Work to be completed: Repeat the lines below exactly as they appear, but leave out the images.

Given data:
■ ■ ■
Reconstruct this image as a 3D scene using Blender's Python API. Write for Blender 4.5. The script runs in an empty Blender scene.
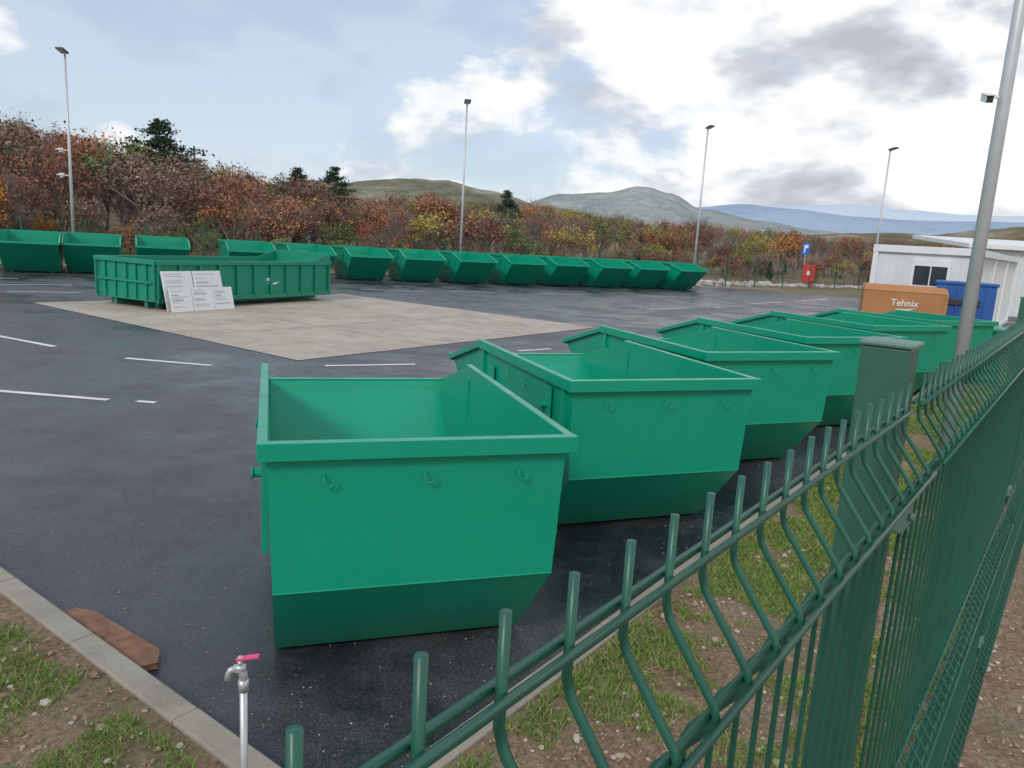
import bpy, math, random
from mathutils import Matrix, Vector, noise
random.seed(7)
sc=bpy.context.scene
rad=math.radians
CAMH=2.3
# ------------------------------------------------------------------ camera
cam=bpy.data.cameras.new('camera'); co=bpy.data.objects.new('camera',cam); sc.collection.objects.link(co)
cam.sensor_width=36; cam.lens=760/1024*36; cam.clip_start=0.02; cam.clip_end=20000
co.matrix_world=Matrix.Translation((0,0,CAMH))@Matrix.Rotation(rad(90-10.7),4,'X')@Matrix.Rotation(rad(3.4),4,'Z')
sc.camera=co
sc.view_settings.view_transform='Standard'
try: sc.view_settings.look='None'
except Exception: pass
sc.view_settings.exposure=0

# ------------------------------------------------------------------ material helpers
def newmat(n):
    m=bpy.data.materials.new(n); m.use_nodes=True
    nt=m.node_tree; b=nt.nodes['Principled BSDF']; return m,nt,b
def N(nt,t,**k):
    n=nt.nodes.new(t)
    for a,v in k.items(): setattr(n,a,v)
    return n
def noise_n(nt,vec,scale,detail=4,rough=.5,dist=0):
    n=N(nt,'ShaderNodeTexNoise'); n.inputs['Scale'].default_value=scale; n.inputs['Detail'].default_value=detail
    n.inputs['Roughness'].default_value=rough; n.inputs['Distortion'].default_value=dist
    if vec is not None: nt.links.new(vec,n.inputs['Vector'])
    return n.outputs['Fac']
def ramp(nt,fac,stops,interp='LINEAR'):
    r=N(nt,'ShaderNodeValToRGB'); r.color_ramp.interpolation=interp
    e=r.color_ramp.elements
    while len(e)<len(stops): e.new(.5)
    for i,(p,c) in enumerate(stops):
        e[i].position=p; e[i].color=(c[0],c[1],c[2],1) if not isinstance(c,(int,float)) else (c,c,c,1)
    nt.links.new(fac,r.inputs['Fac']); return r.outputs['Color']
def mix(nt,f,a,b,mode='MIX'):
    m=N(nt,'ShaderNodeMix',data_type='RGBA',blend_type=mode)
    for s,v in ((0,f),(6,a),(7,b)):
        if isinstance(v,(int,float)): m.inputs[s].default_value=v if s==0 else (v,v,v,1)
        elif isinstance(v,tuple): m.inputs[s].default_value=(*v,1)
        else: nt.links.new(v,m.inputs[s])
    return m.outputs[2]
def bump(nt,b,h,strength=.3,dist=.01):
    bn=N(nt,'ShaderNodeBump'); bn.inputs['Strength'].default_value=strength; bn.inputs['Distance'].default_value=dist
    nt.links.new(h,bn.inputs['Height']); nt.links.new(bn.outputs['Normal'],b.inputs['Normal'])
def geo(nt): return N(nt,'ShaderNodeNewGeometry')
def pos(nt): return geo(nt).outputs['Position']
def objc(nt): return N(nt,'ShaderNodeTexCoord').outputs['Object']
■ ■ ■
The answer:
Reconstruct this image as a 3D scene using Blender's Python API. Write for Blender 4.5. The script runs in an empty Blender scene.
import bpy, math, random
from mathutils import Matrix, Vector, noise
random.seed(7)
sc=bpy.context.scene
rad=math.radians
CAMH=2.3
# ------------------------------------------------------------------ camera
cam=bpy.data.cameras.new('camera'); co=bpy.data.objects.new('camera',cam); sc.collection.objects.link(co)
cam.sensor_width=36; cam.lens=760/1024*36; cam.clip_start=0.02; cam.clip_end=20000
co.matrix_world=Matrix.Translation((0,0,CAMH))@Matrix.Rotation(rad(90-10.7),4,'X')@Matrix.Rotation(rad(3.4),4,'Z')
sc.camera=co
sc.view_settings.view_transform='Standard'
try: sc.view_settings.look='None'
except Exception: pass
sc.view_settings.exposure=0

# ------------------------------------------------------------------ material helpers
def newmat(n):
    m=bpy.data.materials.new(n); m.use_nodes=True
    nt=m.node_tree; b=nt.nodes['Principled BSDF']; return m,nt,b
def N(nt,t,**k):
    n=nt.nodes.new(t)
    for a,v in k.items(): setattr(n,a,v)
    return n
def noise_n(nt,vec,scale,detail=4,rough=.5,dist=0):
    n=N(nt,'ShaderNodeTexNoise'); n.inputs['Scale'].default_value=scale; n.inputs['Detail'].default_value=detail
    n.inputs['Roughness'].default_value=rough; n.inputs['Distortion'].default_value=dist
    if vec is not None: nt.links.new(vec,n.inputs['Vector'])
    return n.outputs['Fac']
def ramp(nt,fac,stops,interp='LINEAR'):
    r=N(nt,'ShaderNodeValToRGB'); r.color_ramp.interpolation=interp
    e=r.color_ramp.elements
    while len(e)<len(stops): e.new(.5)
    for i,(p,c) in enumerate(stops):
        e[i].position=p; e[i].color=(c[0],c[1],c[2],1) if not isinstance(c,(int,float)) else (c,c,c,1)
    nt.links.new(fac,r.inputs['Fac']); return r.outputs['Color']
def mix(nt,f,a,b,mode='MIX'):
    m=N(nt,'ShaderNodeMix',data_type='RGBA',blend_type=mode)
    for s,v in ((0,f),(6,a),(7,b)):
        if isinstance(v,(int,float)): m.inputs[s].default_value=v if s==0 else (v,v,v,1)
        elif isinstance(v,tuple): m.inputs[s].default_value=(*v,1)
        else: nt.links.new(v,m.inputs[s])
    return m.outputs[2]
def bump(nt,b,h,strength=.3,dist=.01):
    bn=N(nt,'ShaderNodeBump'); bn.inputs['Strength'].default_value=strength; bn.inputs['Distance'].default_value=dist
    nt.links.new(h,bn.inputs['Height']); nt.links.new(bn.outputs['Normal'],b.inputs['Normal'])
def geo(nt): return N(nt,'ShaderNodeNewGeometry')
def pos(nt): return geo(nt).outputs['Position']
def objc(nt): return N(nt,'ShaderNodeTexCoord').outputs['Object']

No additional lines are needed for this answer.